6. Learned APP though supports the impugned judgment however, could not brought on record any statement of the prosecution witness save and except the confessional statement of an accused of other case. There is no any theft report. Learned 4 counsel however submits that since there is concurrent findings as such this Court should not interfere with the impugned judgment looking to the limited jurisdiction in revisional court.
7. Having heard learned counsel for the parties and after going through the documents available on record including the LCR it appears that on the basis of confessional statement of one accused, namely, Md. Mahtab which has been recorded in Kotwali Hindpiri P.S. Case No. 51 of 1999, dated 07.02.1999, registered under Sections 457/380 IPC, informant along with other police personnel reached shop and house of the petitioners in both the cases. On search, they recovered several articles including one Motor of 3 PH induction made by Kirloskar Electric Company Ltd. bearing no.A-1863, 1.5 K.W., one old grinder machine, one old Tulu pump of Bajaj Company bearing No.8705 NE 579, one electrical motor of G.N.C. company, one small Tulu pump, etc. By looking to the seizure list itself it transpires that all are old items. From the entire record there is no chit of paper which can be treated to be a report of any theft. Admittedly, the raid has been conducted on the basis of confessional statement and since these petitioners failed to produce the proper receipt of purchase, they have been held to be liable for keeping stolen property at their possessions.
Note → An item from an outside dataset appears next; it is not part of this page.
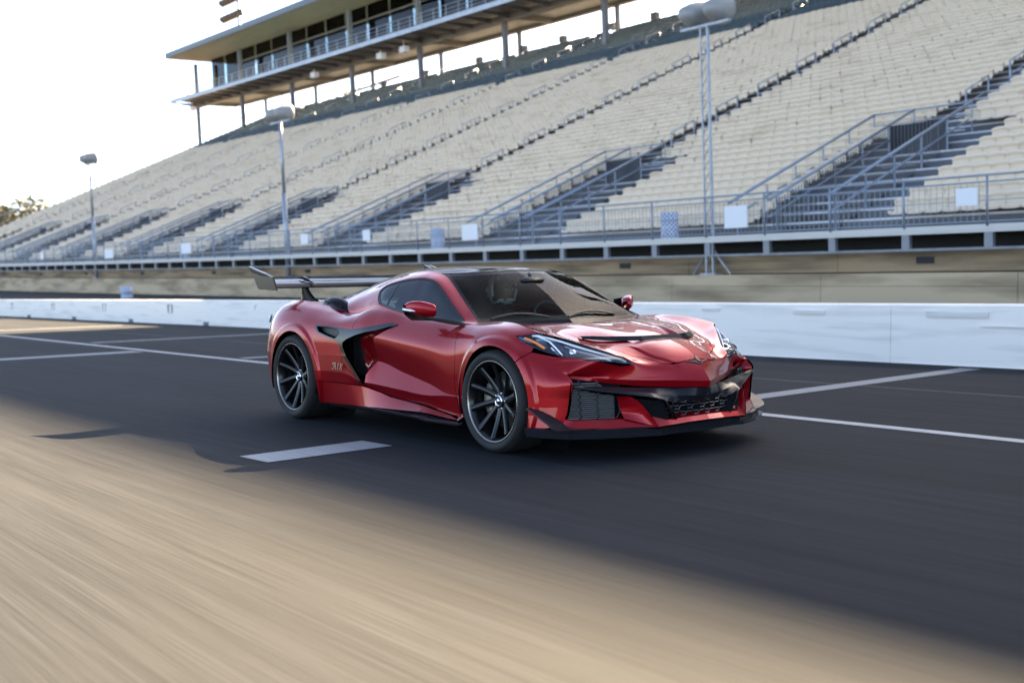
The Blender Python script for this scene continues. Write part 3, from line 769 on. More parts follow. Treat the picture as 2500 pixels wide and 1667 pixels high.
# ---- stations of the lower body: centre line, hood, fender crest, shoulder, side, sill (one side, y > 0)
ST = [
 # c0                c1                c2                 c3                 c4                 c5                 c6                 c7                 c8                 c9                 c10
 [(1.017,0,.464),   (.905,.2,.474),   (.801,.40,.483),   (.700,.58,.497),   (.585,.785,.522),  (.603,.842,.538),  (.662,.845,.487),  (.647,.847,.389),  (.640,.849,.340),  (.634,.852,.300),  (.615,.865,.240)],
 [(.955,0,.545),    (.880,.2,.548),   (.795,.39,.572),   (.768,.455,.590),  (.680,.64,.608),   (.530,.868,.562),  (.570,.89,.485),   (.565,.893,.390),  (.565,.895,.335),  (.565,.898,.285),  (.555,.908,.215)],
 [(.895,0,.600),    (.825,.2,.606),   (.700,.435,.632),  (.672,.505,.645),  (.575,.765,.630),  (.455,.900,.590),  (.490,.925,.486),  (.490,.928,.390),  (.490,.93,.330),   (.490,.933,.280),  (.480,.945,.205)],
 [(.800,0,.657),    (.735,.2,.662),   (.590,.485,.676),  (.548,.612,.700),  (.455,.832,.662),  (.370,.925,.625),  (.425,.948,.490),  (.425,.950,.395),  (.425,.952,.330),  (.425,.955,.280),  (.425,.962,.205)],
 [(.680,0,.700),    (.620,.2,.706),   (.470,.53,.705),   (.425,.725,.752),  (.335,.870,.700),  (.285,.946,.655),  (.330,.966,.520),  (.350,.968,.40),   (.350,.97,.33),    (.350,.972,.28),   (.350,.975,.20)],
 [(.540,0,.738),    (.490,.2,.744),   (.360,.565,.736),  (.322,.825,.785),  (.235,.888,.738),  (.190,.958,.680),  (.210,.975,.560),  (.22,.978,.42),    (.22,.98,.33),     (.22,.98,.28),     (.22,.98,.20)],
 [(.380,0,.776),    (.340,.2,.782),   (.230,.60,.772),   (.200,.815,.812),  (.150,.895,.765),  (.100,.966,.705),  (.10,.980,.600),   (.10,.985,.45),    (.10,.985,.33),    (.10,.985,.28),    (.10,.985,.20)],
 [(.200,0,.800),    (.170,.2,.806),   (.060,.63,.800),   (.030,.775,.838),  (.010,.885,.800),  (.0,.968,.722),    (.0,.983,.61),     (.0,.985,.45),     (.0,.985,.33),     (.0,.985,.28),     (.0,.985,.20)],
 [(.000,0,.812),    (-.03,.2,.818),   (-.12,.655,.822),  (-.14,.760,.845),  (-.15,.868,.815),  (-.15,.955,.735),  (-.15,.970,.63),   (-.15,.97,.45),    (-.15,.97,.33),    (-.15,.97,.25),    (-.15,.975,.19)],
 [(-.20,0,.812),    (-.22,.2,.815),   (-.31,.67,.828),   (-.33,.765,.838),  (-.33,.845,.818),  (-.33,.928,.74),   (-.33,.948,.636),  (-.33,.936,.346),  (-.33,.938,.336),  (-.33,.925,.21),   (-.33,.970,.183)],
 [(-.40,0,.79),     (-.42,.2,.79),    (-.49,.69,.815),   (-.50,.775,.832),  (-.50,.835,.820),  (-.50,.910,.742),  (-.50,.942,.630),  (-.50,.931,.345),  (-.50,.937,.337),  (-.50,.918,.203),  (-.50,.968,.188)],
 [(-.8,0,.78),      (-.8,.2,.78),     (-.8,.70,.82),     (-.8,.78,.852),    (-.8,.832,.842),   (-.8,.905,.762),   (-.8,.942,.660),   (-.8,.912,.402),   (-.8,.945,.324),   (-.8,.915,.241),   (-.8,.967,.203)],
 [(-1.15,0,.80),    (-1.15,.2,.80),   (-1.15,.70,.85),   (-1.15,.78,.882),  (-1.15,.830,.870), (-1.15,.905,.79),  (-1.15,.942,.690), (-1.15,.902,.465), (-1.15,.952,.345), (-1.15,.920,.265), (-1.15,.962,.195)],
 [(-1.48,0,.82),    (-1.48,.2,.82),   (-1.48,.70,.90),   (-1.48,.78,.935),  (-1.48,.830,.922), (-1.48,.915,.82),  (-1.48,.948,.715), (-1.48,.900,.530), (-1.48,.957,.365), (-1.48,.930,.305), (-1.48,.957,.187)],
 [(-1.66,0,.84),    (-1.66,.2,.85),   (-1.66,.66,.93),   (-1.66,.765,.945), (-1.66,.830,.930), (-1.66,.930,.825), (-1.66,.958,.725), (-1.66,.960,.540), (-1.66,.965,.375), (-1.66,.942,.330), (-1.66,.953,.181)],
 [(-1.85,0,.86),    (-1.85,.2,.87),   (-1.85,.62,.905),  (-1.85,.745,.905), (-1.85,.830,.895), (-1.85,.945,.810), (-1.85,.968,.720), (-1.85,.976,.560), (-1.85,.972,.420), (-1.85,.958,.335), (-1.85,.952,.178)],
 [(-2.05,0,.88),    (-2.05,.2,.89),   (-2.05,.60,.895),  (-2.05,.755,.893), (-2.05,.845,.875), (-2.05,.958,.800), (-2.05,.980,.710), (-2.05,.985,.560), (-2.05,.980,.430), (-2.05,.965,.335), (-2.05,.952,.173)],
 [(-2.31,0,.91),    (-2.31,.2,.92),   (-2.31,.62,.922),  (-2.31,.775,.924), (-2.31,.872,.892), (-2.31,.975,.800), (-2.31,.996,.705), (-2.31,1.0,.560),  (-2.31,.998,.430), (-2.31,.99,.335),  (-2.31,.955,.168)],
 [(-2.58,0,.94),    (-2.58,.2,.945),  (-2.58,.62,.950),  (-2.58,.790,.959), (-2.58,.893,.918), (-2.58,.990,.805), (-2.58,1.006,.73), (-2.58,1.01,.58),  (-2.58,1.01,.43),  (-2.58,1.01,.33),  (-2.58,1.0,.17)],
 [(-2.86,0,.955),   (-2.86,.2,.96),   (-2.86,.62,.970),  (-2.86,.800,.985), (-2.86,.900,.938), (-2.86,.990,.812), (-2.86,1.006,.72), (-2.86,1.01,.58),  (-2.86,1.01,.43),  (-2.86,1.01,.33),  (-2.86,1.0,.17)],
 [(-3.05,0,.955),   (-3.05,.2,.96),   (-3.05,.60,.970),  (-3.05,.785,.983), (-3.05,.885,.935), (-3.05,.970,.820), (-3.05,.998,.70),  (-3.05,1.0,.55),   (-3.05,1.0,.43),   (-3.05,1.0,.33),   (-3.05,.99,.24)],
 [(-3.17,0,.95),    (-3.17,.2,.955),  (-3.17,.58,.962),  (-3.17,.750,.965), (-3.17,.855,.915), (-3.17,.930,.825), (-3.165,.965,.70), (-3.17,.975,.55),  (-3.16,.975,.44),  (-3.15,.972,.33),  (-3.12,.962,.25)],
 [(-3.31,0,.94),    (-3.30,.2,.942),  (-3.28,.52,.945),  (-3.26,.700,.940), (-3.25,.815,.895), (-3.24,.895,.82),  (-3.235,.935,.70), (-3.245,.955,.545),(-3.24,.95,.46),   (-3.20,.95,.33),   (-3.16,.94,.25)],
 [(-3.42,0,.93),    (-3.41,.2,.93),   (-3.38,.45,.925),  (-3.36,.58,.90),   (-3.35,.68,.86),   (-3.34,.74,.80),   (-3.34,.77,.70),   (-3.36,.79,.545),  (-3.34,.78,.46),   (-3.30,.77,.33),   (-3.26,.76,.25)],
]
ST = np.array(ST, float)
HARD = [0, 3, 7, 8, 9, 10]
NU, NV = 20, 14
us = np.arange(len(ST)); uq = np.linspace(0, len(ST)-1, (len(ST)-1)*NU+1)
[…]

At this stage, it is pertinent to mention here that in normal course of business for sale and purchase of old items, 5 normally receipts are not issued. The prosecution has also failed to take evidence of any independent person save and except the seizure list witnesses about the factum of seizure and the seizure list witnesses has been declared hostile which makes the entire seizure itself faulty. Section 414 IPC categorically states that person should be held guilty for theft under this Section must be knowing that the property which is in his custody is stolen property. However, there is no independent witness who has proved these articles are the stolen property beyond all shadow of reasonable doubt. Further, there is lacuna in the entire prosecution case, inasmuch as, none of the stolen property has been produced before the court which could have been transpired that all these items were old/stolen property and as stated herein above in normal course of ordinary business, no receipts are being issued for old property.
8. In view of the aforesaid discussion it is clear that both the courts below have committed an error in not going through this aspect of the matter and convicted the petitioners in both these applications on mere surmises and conjecture excepting the statement of police personnel who were interested witnesses.
9. In the case of Aslam Parwez versus Govt. of NCT of Delhi reported in (2003) 9 SCC 141 the Hon'ble Apex Court had held with regard to interested witnesses at para 10 as under:
"10. ............... In view of these features of the case, we are of the opinion that the testimony of three police personnel, namely, PWs 10, 11 and 14 does not inspire confidence and it will be highly unsafe to place reliance upon the same in order to convict the accused specially 6 when the public and independent witnesses did not at all support the prosecution case on any material particular."
10. In view of the aforesaid facts and discussions dealt herein above, both these applications are allowed and the judgment passed by the learned trial court and upheld by the learned appellate court, is hereby, quashed and set aside.
11. The petitioners shall be discharged from the liability of their bail bonds.
12. Let the copy of this order be communicated to the court below and also to the petitioners.
13. Let the lower court record be sent back to the court concerned forthwith.